Say how many lines include the word "from". Reply with nothing but the number.

* TASK INPUTS
==============================
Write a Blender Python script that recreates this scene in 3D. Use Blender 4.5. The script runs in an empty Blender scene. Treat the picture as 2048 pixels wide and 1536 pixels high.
==============================
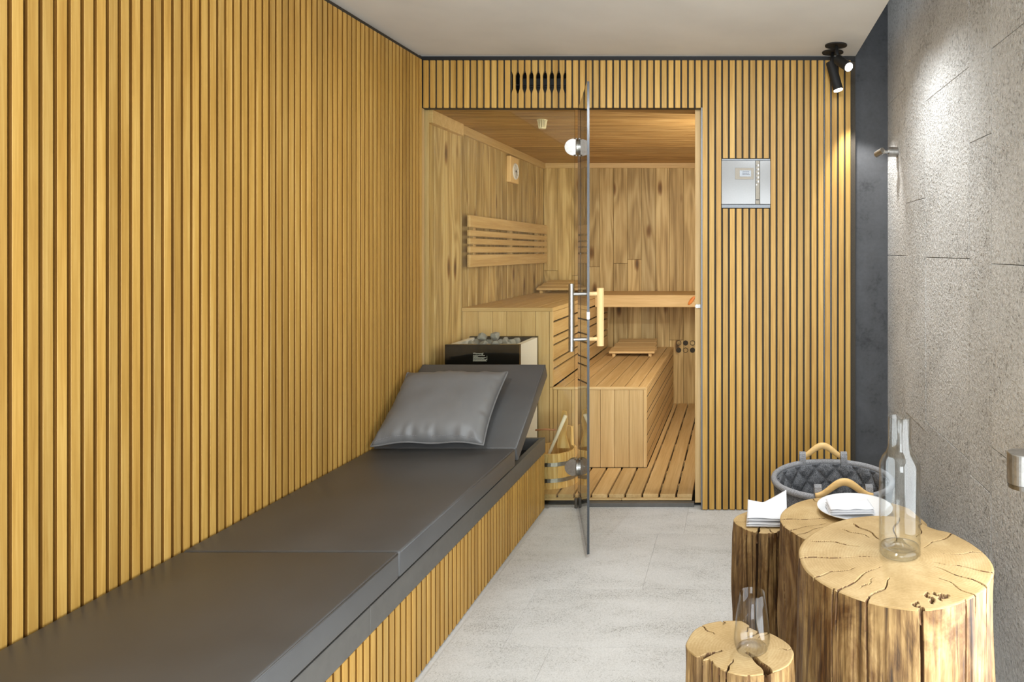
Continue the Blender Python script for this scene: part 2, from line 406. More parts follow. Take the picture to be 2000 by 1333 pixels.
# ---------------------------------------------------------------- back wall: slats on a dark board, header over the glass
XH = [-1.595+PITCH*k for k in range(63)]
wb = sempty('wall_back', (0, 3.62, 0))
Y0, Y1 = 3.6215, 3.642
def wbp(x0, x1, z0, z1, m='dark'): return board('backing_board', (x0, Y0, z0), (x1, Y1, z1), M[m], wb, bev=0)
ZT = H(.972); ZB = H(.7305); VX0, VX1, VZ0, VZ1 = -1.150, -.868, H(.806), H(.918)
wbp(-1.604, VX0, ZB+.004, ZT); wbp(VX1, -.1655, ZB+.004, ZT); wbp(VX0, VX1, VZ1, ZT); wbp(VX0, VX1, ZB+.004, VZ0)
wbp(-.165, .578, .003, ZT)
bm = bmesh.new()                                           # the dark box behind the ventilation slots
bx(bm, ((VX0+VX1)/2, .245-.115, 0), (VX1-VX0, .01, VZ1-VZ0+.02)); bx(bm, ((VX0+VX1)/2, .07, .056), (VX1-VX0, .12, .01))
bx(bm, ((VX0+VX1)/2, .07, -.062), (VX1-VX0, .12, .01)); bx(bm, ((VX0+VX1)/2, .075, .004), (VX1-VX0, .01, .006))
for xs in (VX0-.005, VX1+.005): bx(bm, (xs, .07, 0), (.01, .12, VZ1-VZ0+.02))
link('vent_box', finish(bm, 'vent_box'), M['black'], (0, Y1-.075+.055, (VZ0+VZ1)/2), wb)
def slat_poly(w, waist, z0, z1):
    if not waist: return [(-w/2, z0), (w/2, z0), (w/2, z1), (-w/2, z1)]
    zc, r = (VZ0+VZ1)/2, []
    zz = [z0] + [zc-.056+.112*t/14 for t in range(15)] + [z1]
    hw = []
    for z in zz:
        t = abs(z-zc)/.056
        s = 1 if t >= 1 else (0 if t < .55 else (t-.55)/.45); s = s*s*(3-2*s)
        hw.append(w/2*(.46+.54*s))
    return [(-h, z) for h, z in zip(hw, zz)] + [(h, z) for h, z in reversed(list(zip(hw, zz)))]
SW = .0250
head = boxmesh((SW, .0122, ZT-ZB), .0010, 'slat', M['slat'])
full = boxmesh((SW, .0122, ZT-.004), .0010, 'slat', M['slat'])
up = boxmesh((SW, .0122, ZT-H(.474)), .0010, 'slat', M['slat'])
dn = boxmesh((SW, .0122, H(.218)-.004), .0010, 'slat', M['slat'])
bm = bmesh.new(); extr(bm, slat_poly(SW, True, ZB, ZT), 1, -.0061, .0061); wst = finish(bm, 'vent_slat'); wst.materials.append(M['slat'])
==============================
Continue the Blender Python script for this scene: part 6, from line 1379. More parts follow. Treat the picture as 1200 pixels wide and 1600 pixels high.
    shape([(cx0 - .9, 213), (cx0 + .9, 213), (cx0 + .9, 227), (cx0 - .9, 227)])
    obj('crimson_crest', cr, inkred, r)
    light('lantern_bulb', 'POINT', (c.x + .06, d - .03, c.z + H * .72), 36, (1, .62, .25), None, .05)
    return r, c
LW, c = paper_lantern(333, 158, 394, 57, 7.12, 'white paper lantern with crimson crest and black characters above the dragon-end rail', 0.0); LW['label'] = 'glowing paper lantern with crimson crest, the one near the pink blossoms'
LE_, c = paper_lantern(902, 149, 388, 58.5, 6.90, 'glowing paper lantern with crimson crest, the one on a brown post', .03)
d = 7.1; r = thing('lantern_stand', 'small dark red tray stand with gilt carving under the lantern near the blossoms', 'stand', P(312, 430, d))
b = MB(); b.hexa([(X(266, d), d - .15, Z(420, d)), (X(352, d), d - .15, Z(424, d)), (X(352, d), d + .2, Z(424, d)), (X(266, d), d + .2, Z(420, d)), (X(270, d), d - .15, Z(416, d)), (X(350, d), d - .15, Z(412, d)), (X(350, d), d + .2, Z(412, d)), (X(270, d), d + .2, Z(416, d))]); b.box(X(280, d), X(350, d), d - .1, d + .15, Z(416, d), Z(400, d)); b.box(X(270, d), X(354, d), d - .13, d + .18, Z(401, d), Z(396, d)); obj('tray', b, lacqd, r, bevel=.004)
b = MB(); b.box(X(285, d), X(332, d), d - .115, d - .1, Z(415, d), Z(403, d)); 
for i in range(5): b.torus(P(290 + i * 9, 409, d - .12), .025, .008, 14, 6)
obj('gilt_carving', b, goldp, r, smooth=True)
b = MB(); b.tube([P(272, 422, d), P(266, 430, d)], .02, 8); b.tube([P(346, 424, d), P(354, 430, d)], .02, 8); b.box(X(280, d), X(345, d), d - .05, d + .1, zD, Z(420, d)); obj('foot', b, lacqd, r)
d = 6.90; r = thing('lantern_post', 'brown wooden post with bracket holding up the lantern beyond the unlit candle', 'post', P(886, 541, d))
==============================
* THE OUTPUT
2